University Scholars have the opportunity to apply for a Scholars Independent Research Fellowship (SIRF), which provides training and funding to carry out independent research projects. Continuing our series of blog posts by SIRF recipients, University Scholar Maxwell Polevy, CCIS ’17, discusses the mathematics informing his project entitled, The Topology of Fair Division.
Suppose we have a cake, and N hungry people. The question is this: no matter the tastes of the people, can we always partition the cake into N pieces, one for each person, such that no one would prefer anyone else’s slice? Does there always exist a fair division?
The answer is yes, and the mathematics behind it is surprising. The fundamental idea behind one proof of the existence of such a division comes from the field of topology. Roughly, topology deals with properties of objects that are invariant under continuous deformation. For example, if we continuously deform a donut, we expect that the hole will not go away.
Topology tells us that it would be impossible for there to exist no intersection between all the people’s preferences, meaning it would be impossible for there to be no fair division. Technically speaking, we construct a function consisting of measures on each person’s preference sets (which cover the (N - 1)-simplex, an abstraction of the notion of a point, line, triangle, tetrahedron, etc., for n = 1, 2, 3, and 4 respectively), and note that this function maps sub-simplices to themselves. (The sub-simplices of a tetrahedron are the triangles, lines, and points that make up its boundary; so if you give this map a line from the simplex, it will map all points on that line to other points on that same line.) From this, topology therefore tells us that the map has a "degree" of one. (The degree of a map is a generalization of the notion of how many times a map "wraps around" a space; think of a map wrapping a line around a circle twice: this map would have degree 2.) Finally, due to a topological theorem, we conclude that the map is surjective, meaning it maps onto every point on the (N - 1)-simplex, and thus that there must exist such an intersection point. (This argument is due to D. Gale, 1984; see the lemma.)
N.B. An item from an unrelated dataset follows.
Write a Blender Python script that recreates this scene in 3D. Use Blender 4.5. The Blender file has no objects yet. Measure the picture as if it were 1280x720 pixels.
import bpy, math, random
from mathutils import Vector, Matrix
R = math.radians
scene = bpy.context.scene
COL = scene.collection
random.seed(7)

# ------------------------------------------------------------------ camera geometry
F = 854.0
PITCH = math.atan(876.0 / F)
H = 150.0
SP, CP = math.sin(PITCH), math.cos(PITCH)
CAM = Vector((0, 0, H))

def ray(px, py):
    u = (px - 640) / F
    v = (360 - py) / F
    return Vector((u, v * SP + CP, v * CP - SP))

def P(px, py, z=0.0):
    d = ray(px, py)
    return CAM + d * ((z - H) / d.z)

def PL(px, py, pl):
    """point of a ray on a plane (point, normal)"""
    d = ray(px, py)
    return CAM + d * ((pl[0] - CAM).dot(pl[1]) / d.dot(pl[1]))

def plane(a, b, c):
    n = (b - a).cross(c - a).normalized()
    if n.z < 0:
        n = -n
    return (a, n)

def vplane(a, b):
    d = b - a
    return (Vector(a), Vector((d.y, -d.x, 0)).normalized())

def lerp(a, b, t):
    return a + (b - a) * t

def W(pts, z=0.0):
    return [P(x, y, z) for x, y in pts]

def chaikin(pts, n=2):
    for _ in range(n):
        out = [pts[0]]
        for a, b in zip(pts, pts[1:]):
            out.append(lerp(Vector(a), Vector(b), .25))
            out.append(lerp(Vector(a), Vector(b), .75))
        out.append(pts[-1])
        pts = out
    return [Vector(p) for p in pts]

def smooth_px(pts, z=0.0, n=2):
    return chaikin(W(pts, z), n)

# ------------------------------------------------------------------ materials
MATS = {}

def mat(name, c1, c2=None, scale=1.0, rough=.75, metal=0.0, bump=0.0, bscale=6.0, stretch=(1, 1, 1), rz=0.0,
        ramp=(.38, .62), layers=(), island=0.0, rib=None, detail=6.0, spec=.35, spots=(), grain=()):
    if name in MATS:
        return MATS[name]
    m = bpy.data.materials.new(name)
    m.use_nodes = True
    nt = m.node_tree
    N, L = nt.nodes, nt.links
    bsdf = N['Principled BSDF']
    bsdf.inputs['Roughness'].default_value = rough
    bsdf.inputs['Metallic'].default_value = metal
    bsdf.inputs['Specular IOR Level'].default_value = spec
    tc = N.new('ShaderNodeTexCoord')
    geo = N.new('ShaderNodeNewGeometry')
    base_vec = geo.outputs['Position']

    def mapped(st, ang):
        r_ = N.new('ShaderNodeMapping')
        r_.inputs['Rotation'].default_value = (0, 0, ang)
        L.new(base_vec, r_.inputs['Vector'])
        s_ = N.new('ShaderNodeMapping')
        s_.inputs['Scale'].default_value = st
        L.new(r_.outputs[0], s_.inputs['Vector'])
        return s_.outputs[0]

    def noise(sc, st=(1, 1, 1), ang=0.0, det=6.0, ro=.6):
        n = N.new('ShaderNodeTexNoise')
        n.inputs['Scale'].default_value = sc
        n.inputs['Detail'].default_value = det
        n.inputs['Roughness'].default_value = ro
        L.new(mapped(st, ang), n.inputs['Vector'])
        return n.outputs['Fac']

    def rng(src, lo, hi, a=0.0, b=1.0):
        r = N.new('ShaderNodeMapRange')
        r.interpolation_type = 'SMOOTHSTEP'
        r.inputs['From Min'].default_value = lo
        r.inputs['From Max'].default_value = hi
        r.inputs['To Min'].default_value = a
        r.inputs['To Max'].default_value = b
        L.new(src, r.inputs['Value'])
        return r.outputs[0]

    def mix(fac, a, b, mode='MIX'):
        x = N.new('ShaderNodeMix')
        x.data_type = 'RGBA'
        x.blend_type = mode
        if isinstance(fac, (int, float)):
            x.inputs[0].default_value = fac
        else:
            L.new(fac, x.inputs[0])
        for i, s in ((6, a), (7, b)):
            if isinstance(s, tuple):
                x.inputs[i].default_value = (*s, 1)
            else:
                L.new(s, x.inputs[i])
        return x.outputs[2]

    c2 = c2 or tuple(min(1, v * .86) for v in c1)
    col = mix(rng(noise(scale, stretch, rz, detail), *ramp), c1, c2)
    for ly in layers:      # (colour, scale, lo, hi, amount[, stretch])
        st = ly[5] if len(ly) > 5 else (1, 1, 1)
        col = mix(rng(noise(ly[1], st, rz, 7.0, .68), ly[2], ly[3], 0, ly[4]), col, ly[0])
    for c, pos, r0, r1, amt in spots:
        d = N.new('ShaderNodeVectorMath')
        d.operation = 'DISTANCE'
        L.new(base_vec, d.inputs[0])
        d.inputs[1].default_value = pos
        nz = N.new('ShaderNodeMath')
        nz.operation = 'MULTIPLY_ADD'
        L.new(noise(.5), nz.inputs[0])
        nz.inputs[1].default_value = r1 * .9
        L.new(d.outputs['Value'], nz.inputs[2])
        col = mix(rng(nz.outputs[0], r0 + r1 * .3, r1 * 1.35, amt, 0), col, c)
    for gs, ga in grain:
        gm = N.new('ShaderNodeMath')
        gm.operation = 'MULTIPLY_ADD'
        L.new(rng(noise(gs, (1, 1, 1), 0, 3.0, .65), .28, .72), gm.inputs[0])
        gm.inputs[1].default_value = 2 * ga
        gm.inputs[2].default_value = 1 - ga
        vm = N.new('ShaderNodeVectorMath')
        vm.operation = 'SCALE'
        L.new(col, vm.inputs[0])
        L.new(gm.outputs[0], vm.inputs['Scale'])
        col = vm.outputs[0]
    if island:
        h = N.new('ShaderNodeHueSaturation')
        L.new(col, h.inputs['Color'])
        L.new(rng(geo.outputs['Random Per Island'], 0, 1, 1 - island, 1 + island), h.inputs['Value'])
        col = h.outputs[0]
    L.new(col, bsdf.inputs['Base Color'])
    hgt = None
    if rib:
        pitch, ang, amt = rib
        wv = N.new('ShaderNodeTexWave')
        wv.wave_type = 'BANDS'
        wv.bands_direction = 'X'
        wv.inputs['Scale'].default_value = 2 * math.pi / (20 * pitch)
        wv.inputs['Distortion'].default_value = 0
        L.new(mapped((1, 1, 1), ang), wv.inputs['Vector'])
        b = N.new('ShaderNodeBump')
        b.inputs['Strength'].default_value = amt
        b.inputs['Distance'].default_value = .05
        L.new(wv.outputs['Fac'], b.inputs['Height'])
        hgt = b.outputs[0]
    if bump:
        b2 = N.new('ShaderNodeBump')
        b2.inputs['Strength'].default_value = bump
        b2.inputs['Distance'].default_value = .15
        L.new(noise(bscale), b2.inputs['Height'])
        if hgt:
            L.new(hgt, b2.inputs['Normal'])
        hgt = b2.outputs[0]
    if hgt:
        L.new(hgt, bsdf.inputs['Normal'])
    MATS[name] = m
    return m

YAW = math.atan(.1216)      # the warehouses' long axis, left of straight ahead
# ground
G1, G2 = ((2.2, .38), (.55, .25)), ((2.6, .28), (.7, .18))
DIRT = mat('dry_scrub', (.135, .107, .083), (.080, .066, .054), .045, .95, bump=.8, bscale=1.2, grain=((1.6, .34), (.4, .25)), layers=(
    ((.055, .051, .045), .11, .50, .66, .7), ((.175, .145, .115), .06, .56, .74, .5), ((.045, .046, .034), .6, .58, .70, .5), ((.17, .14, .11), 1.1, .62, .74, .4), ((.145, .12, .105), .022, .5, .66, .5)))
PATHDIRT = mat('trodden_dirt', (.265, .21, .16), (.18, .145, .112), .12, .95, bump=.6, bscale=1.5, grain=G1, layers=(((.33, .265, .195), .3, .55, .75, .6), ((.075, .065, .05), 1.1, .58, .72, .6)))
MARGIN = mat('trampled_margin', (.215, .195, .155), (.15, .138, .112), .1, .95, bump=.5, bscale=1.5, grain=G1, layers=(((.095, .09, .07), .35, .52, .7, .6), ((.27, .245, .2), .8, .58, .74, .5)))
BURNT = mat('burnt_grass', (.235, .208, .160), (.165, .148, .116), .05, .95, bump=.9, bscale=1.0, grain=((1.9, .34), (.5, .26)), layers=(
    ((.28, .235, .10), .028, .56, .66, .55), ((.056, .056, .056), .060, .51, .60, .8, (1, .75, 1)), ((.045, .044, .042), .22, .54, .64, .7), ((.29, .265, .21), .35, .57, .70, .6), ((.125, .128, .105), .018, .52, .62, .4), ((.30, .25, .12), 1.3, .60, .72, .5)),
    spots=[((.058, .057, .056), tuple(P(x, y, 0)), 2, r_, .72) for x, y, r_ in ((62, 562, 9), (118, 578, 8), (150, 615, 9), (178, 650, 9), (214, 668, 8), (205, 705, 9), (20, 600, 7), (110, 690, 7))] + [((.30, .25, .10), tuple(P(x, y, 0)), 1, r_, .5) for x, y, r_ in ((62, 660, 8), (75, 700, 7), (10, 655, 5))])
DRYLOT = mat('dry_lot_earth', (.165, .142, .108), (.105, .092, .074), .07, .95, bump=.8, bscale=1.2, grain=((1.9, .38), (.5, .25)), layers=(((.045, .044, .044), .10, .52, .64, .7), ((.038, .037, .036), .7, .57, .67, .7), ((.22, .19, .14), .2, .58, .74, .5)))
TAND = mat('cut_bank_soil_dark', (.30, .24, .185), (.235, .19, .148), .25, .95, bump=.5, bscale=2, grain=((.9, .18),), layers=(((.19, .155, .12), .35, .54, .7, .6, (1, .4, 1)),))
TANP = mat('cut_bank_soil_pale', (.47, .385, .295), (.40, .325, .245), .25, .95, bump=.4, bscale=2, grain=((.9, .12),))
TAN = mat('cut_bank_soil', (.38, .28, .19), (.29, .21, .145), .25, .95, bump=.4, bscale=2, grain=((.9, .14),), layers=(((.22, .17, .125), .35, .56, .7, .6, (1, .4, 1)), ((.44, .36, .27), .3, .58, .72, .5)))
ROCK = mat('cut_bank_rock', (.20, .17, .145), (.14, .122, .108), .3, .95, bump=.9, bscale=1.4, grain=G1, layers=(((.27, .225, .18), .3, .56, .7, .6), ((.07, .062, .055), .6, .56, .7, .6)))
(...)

We tried many different technical approaches to achieve this same result, mostly by constructing different functions whose images we could reason about in some way to conclude that there could not exist a nonempty intersection (by violating the known properties of maps from the (N - 1)-simplex to itself via a degree argument similar to the above). Checking whether the different functions we came up with satisfied our criteria proved difficult and time-consuming, so I wrote a program, which did the work of trying to generate counterexamples for us (unfortunately, none of our functions ended up working).
Ultimately we found this proof—which happens to not even be ostensibly related to fair division—rather by chance. It does not even use particular functions to achieve the result; it simply invokes the existence of some “partitions of unity,” measures on an open set whose sum total is always 1. Because of its generality, the proof idea can be extended to apply to probably quite a few variations on fair division (e.g., we can always let the first person pick their piece first). Since there are constructive proofs of fair division as well (i.e. those giving actual divisions; see The New York Times' rent division calculator), one can imagine practical applications, where the “cake” may be any reasonable, divisible object of interest.